Joined on 10/14/02
Update

Pros: It powers 2 HD4870s in crossfireX at 790/1080 and my core2 quad 9300 at 3.0 ghz. Also have 2 HDDs and 2 optical burners and 7 case fans. Much quieter than my previous 500 watt apevia (which is 4 years old and going strong). Good deal.
Cons: Still kinda hard to manage all the cables but even my slightly less than full size case (apevia x-navigator) can fit all the cables just fine.
Overall Review: I was actually worried that it wouldn't power both video cards but it pulled strong and my battery backup overloaded! On intense gaming, the battery backup goes into overload. I think it's rated at 750 VA so I might need to upgrade that next..
Didn't last
Pros: It worked fine for my secondary drives up to the day it died.
Cons: After about a year it totally freaked out. I ended up buying an entire new computer just to find out it was the raid card that was bad.
Overall Review: Didn't try to call tech support because it never occured to me that it was the raid card. Only after I installed the card on a new board did it show its ugliness.

Pros: This is a follow up review. I've had this processor for the good part of 2 years now and have put it through it's paces. Through out the time that I've had it, it's never been a major bottleneck for any games or applications that I've used. For reference, I've been running 2 HD4870s in crossfirex for a majority of the time. I expect it to last me to the next socket change for intel at minimum.
Cons: The only real con I can think of is the temperature, but that may be a combination of a number of things.. It idles around 35 degrees but during heavy sessions can reach 70, which is not at all dangerous to the processor, but ramps up the fan speed to max. I also haven't gotten it past 3.2 with an aftermarket cooler, but I didn't really expect a 1 ghz oc anyway.
Overall Review: I ditched the stock cooler immediately and am running the first gen Arctic 7 pro. In retrospect, maybe a zalman would've worked better but that's not for this review. Overall, a very robust processor that might now be obsoleted by an i5 750, but an excellent option for pentium 775 owners wanting to get a quad.
CrossfireX

Pros: Got this running with my Visiontek 4870 in CrossfireX. This card is quieter, runs cooler, looks better and has more overclocking potential than the Visiontek. For the price, there really isn't any excuse to buy anything more. The only thing I would go for is the 1 gig edition, but my setup was limited by my 1st gen Visiontek's 512 megs.
Cons: While the overclocking potential is there, I can't seem to get it to run any higher than 1000 mem speed, whereas the Visiontek will max out at 1100. GPU speed is both at 790.
Overall Review: I got this card as a gift to compliment my original card and ended up switching slots so that I could run this as the primary adapter in the top slot. Whenever I run in XP, I remove the Visiontek. The process is pretty painless and it starts up every time. Now with the latest updates, I can keep the crossfire in XP, but it's a shoot in the barrel.. Sometimes XP recognizes it.. sometimes it's disabled. In Vista, crossfireX always works and it scales beautifully in Supreme Commander.
Great card

Pros: A lot quieter under load than my previous visiontek 4870, though to be fair that card still had the reference cooler. Also runs a lot cooler under load and the same fan conditions as the visiontek. I like the color scheme better too as it matches the blue LEDs in my case.
Cons: It doesn't seem to overclock as well as the visiontek. When I autotuned both in crossfire, the memory was limited by the Sapphire. The Visiontek could hit 1090 memory no prob (it's max) but the sapphire bottlenecked the duo to 980. Might try it again.
Overall Review: Got it as a gift to run in crossfire but I run in XP most of the time so now it has replaced my visiontek as the main card.

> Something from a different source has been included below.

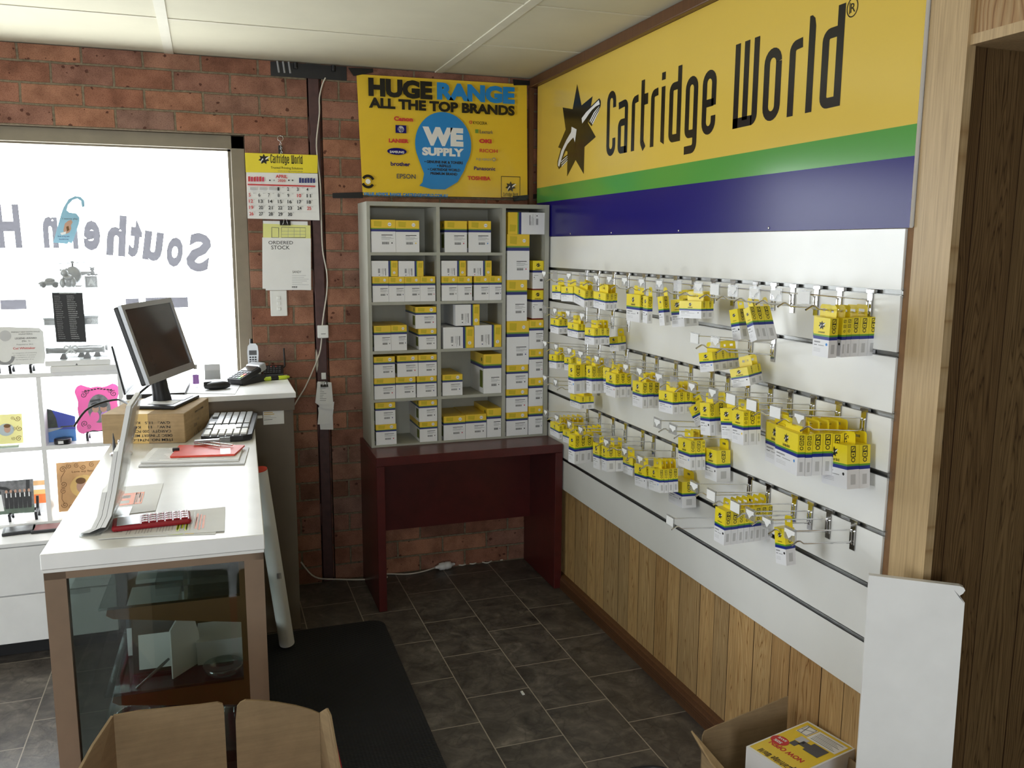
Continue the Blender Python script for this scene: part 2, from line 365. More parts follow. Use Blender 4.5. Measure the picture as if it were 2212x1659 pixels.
def glyphs(t, bold):
    if (t, bold) in _g: return _g[(t, bold)]
    cu = bpy.data.curves.new('t', 'FONT'); cu.body = t; cu.size = 1.0; cu.offset = bold; cu.resolution_u = 3
    ob = bpy.data.objects.new('t', cu); me = bpy.data.meshes.new_from_object(ob)
    vs = [(v.co.x/0.73, v.co.y/0.73) for v in me.vertices]; fs = [list(p.vertices) for p in me.polygons]
    bpy.data.objects.remove(ob); bpy.data.curves.remove(cu); bpy.data.meshes.remove(me)
    x = [v[0] for v in vs] or [0, 1]
    _g[(t, bold)] = (vs, fs, min(x), max(x)); return _g[(t, bold)]
def tag(o, label=None, cat=None, group=None, kind=None):
    if label: o['label'] = label
    if cat: o['category'] = cat
    if group: o['group'] = group
    if kind: o['kind'] = kind
    return o
def thing(name, label, cat, loc, rz=0, group=None, rot=None):
    o = bpy.data.objects.new(name, None); COL.objects.link(o); o.location = loc
    o.rotation_euler = rot if rot else (0, 0, rz); o.empty_display_size = 0.05
    OFF[o.name] = Vector(loc)
    return tag(o, label, cat, group)
def struct(name, mb): return tag(mb.build(name), kind='structure')
def T(x, y, z, rz=0, rx=0, ry=0):
    return Matrix.Translation((x, y, z)) @ Matrix.Rotation(rz, 4, 'Z') @ Matrix.Rotation(ry, 4, 'Y') @ Matrix.Rotation(rx, 4, 'X')
def circle(cx, cy, r, n=20, ry=None):
    return [(cx+r*math.cos(2*PI*k/n), cy+(ry or r)*math.sin(2*PI*k/n)) for k in range(n)]
def arc(cx, cy, r, a0, a1, n=7, ry=None):
    return [(cx+r*math.cos(math.radians(a0+(a1-a0)*k/n)), cy+(ry or r)*math.sin(math.radians(a0+(a1-a0)*k/n))) for k in range(n+1)]
def strip(pts, t):
    """quads following a 2-D polyline with the width t"""
    L = []; R = []
    for i, p in enumerate(pts):
        a = pts[max(i-1, 0)]; b = pts[min(i+1, len(pts)-1)]
        dx, dy = b[0]-a[0], b[1]-a[1]; l = math.hypot(dx, dy) or 1
        nx, ny = -dy/l*t/2, dx/l*t/2
        if 0 < i < len(pts)-1:   # keep the width at corners
            c = ((p[0]-a[0])*(dx)+(p[1]-a[1])*dy)/(l*(math.hypot(p[0]-a[0], p[1]-a[1]) or 1)); c = max(c, 0.6); nx /= c; ny /= c
        L.append((p[0]+nx, p[1]+ny)); R.append((p[0]-nx, p[1]-ny))
    return [[L[i], R[i], R[i+1], L[i+1]] for i in range(len(pts)-1)]
def rect(x0, y0, x1, y1): return [(x0, y0), (x1, y0), (x1, y1), (x0, y1)]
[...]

Pros: 4 gigs of corsair ram for less than $100? Why buy anything else? It booted up and runs in vista 64 flawlessly. It ran temporarily at 460 mhz while I was tweaking with overclocking on a q9300 with no blips.
Cons: It's not DDR3. It's only 800 mhz though it matches perfectly with 1600 FSB chipsets. I have to wait on the MIR though it was a great deal even without it.
Overall Review: I dunno what the issue with the packaging was for other people. My ram came out just fine. My office box on the other hand was nigh impossible to open! I've always wanted corsair ram so this was certainly a nice deal.